The Editor
Business Week
Sir,
As the ‘father’ of the metrosexual (and also apparently of his antithetical brother the retrosexual) my attention was drawn to your cover article ‘Secrets of the male shopper’ by Nanette Byrnes.
Since she talked so much about my offspring, it would have been nice if Ms Byrnes had contacted me to check some of her metro family history.
When I first wrote about him in a UK newspaper in 1994 (‘Here come the mirror men’, Independent), I was not being insulting. Amused yes, but fondly so. Ambivalence was to come later.
Nor did the metrosexual somehow ‘surface’ in the US ten years later – he was introduced Stateside by his father in 2002 (‘Meet the metrosexual’, Salon.com). If I’d known what was coming I’d have grounded him in the UK.
US marketers abducted him with false flattery and did their best to turn him into an annoying fad, talking incessantly about the metrosexual as ‘sensitive’ and ‘in touch with his feminine side’. In fact, metrosexuality is only ‘feminine’ if you believe vanity’s name is (forever) Woman.

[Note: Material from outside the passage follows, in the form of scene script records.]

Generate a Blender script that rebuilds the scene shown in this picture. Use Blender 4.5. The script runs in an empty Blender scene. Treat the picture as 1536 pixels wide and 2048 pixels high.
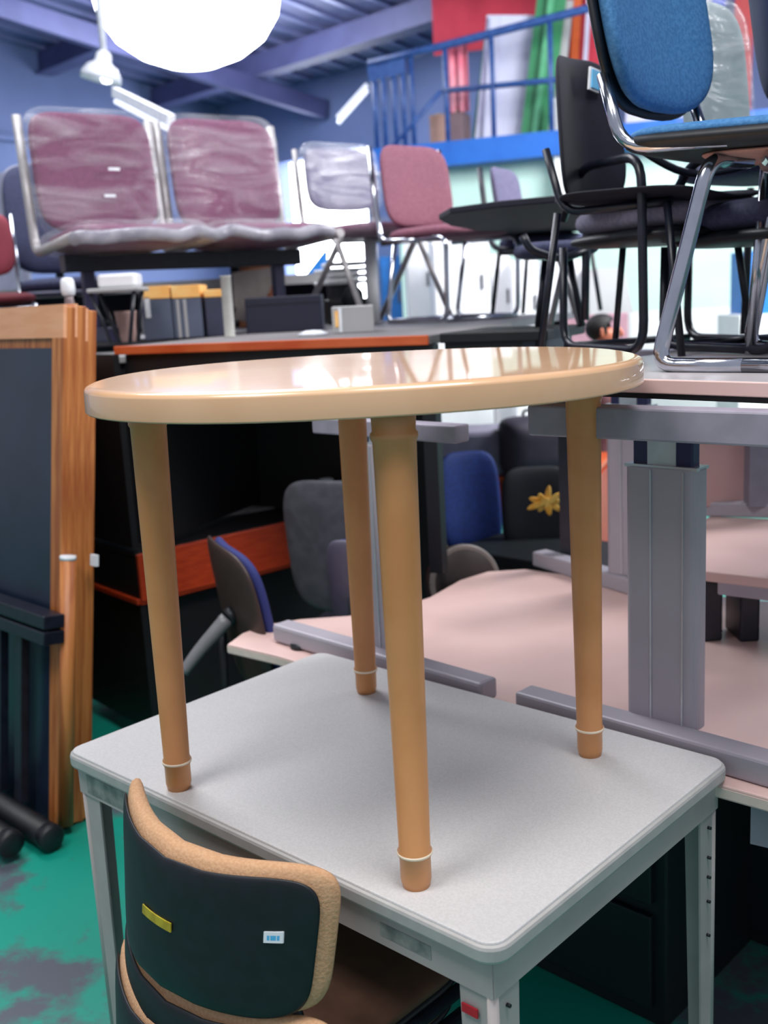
import bpy, bmesh, math, random
from mathutils import Vector, Matrix
random.seed(7)
R = math.radians
scene = bpy.context.scene
COL = scene.collection

# ------------------------------------------------------------------ camera
CAM_H, FPX = 1.61, 2100.0
_up = Vector((-551, 10196, 2100)).normalized()            # world up seen from the camera
_fw = Vector((0, 0, -1)); _fw = (_fw - _fw.dot(_up) * _up).normalized()
_rt = _fw.cross(_up)
ROT = Matrix((_rt, _fw, _up))
cam_d = bpy.data.cameras.new('camera'); cam = bpy.data.objects.new('camera', cam_d); COL.objects.link(cam)
cam.matrix_world = Matrix.Translation((0, 0, CAM_H)) @ ROT.to_4x4()
cam_d.sensor_fit = 'VERTICAL'; cam_d.sensor_height = 24.0; cam_d.lens = 24.0 * FPX / 2048.0
cam_d.clip_start = .05; cam_d.clip_end = 200
cam_d.dof.use_dof = True; cam_d.dof.focus_distance = 1.75; cam_d.dof.aperture_fstop = 2.4
scene.camera = cam
scene.view_settings.view_transform = 'Standard'; scene.view_settings.look = 'None'
scene.view_settings.gamma = 1; scene.view_settings.use_curve_mapping = False
scene.view_settings.exposure = 0.42

# ------------------------------------------------------------------ world and lights
w = bpy.data.worlds.new('world'); scene.world = w; w.use_nodes = True
w.node_tree.nodes['Background'].inputs[0].default_value = (.80, .86, 1, 1)
w.node_tree.nodes['Background'].inputs[1].default_value = .38

def area(name, loc, size, power, color=(1, 1, 1), target=None, sy=None):
    d = bpy.data.lights.new(name, 'AREA'); d.energy = power; d.color = color; d.size = size
    if sy: d.shape = 'RECTANGLE'; d.size_y = sy
    o = bpy.data.objects.new(name, d); COL.objects.link(o); o.location = loc
    t = Vector(target) if target else Vector((loc[0], loc[1], 0))
    o.rotation_euler = (t - Vector(loc)).to_track_quat('-Z', 'Y').to_euler()
    return o
area('roof_light_front', (-1.5, .7, 4.5), 1.2, 62, (1, .985, .97), (.0, 1.8, .8))
area('roof_light_over', (.75, .75, 4.8), 1.3, 88, (1, .985, .97), (.2, 1.8, .8))
area('roof_light_middle', (-1.6, 5.0, 5.2), 2.4, 150, (.92, .95, 1), (-.3, 4.0, 1))
area('roof_light_right', (3.6, 4.6, 4.2), 2.6, 420, (.98, .98, 1), (1.8, 9, 1.6))
area('roof_light_far', (-2.5, 10.5, 4.9), 3, 140, (.72, .80, 1), (-1.5, 13, 3.5))

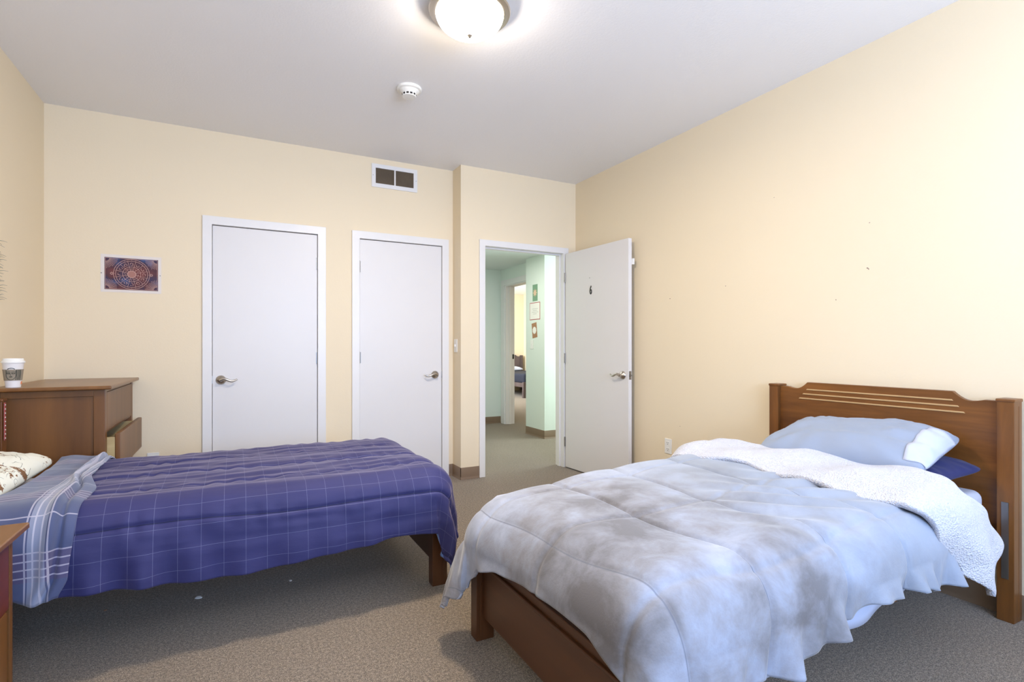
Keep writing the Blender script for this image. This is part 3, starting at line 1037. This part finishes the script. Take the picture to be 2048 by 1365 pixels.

Ironically, the final proof that men are now as self-conscious as women is the so-called retrosexual backlash against metrosexuality. As your figures for booming male consumerism show, it’s not really retrosexual at all. It’s faux-retrosexual. It’s Calvin Klein model Brad six-pack Pitt leading the rebellion against consumerism in Fight Club all over again.
‘Regular guys’, whatever they are/were, are fast becoming just another annoying fad.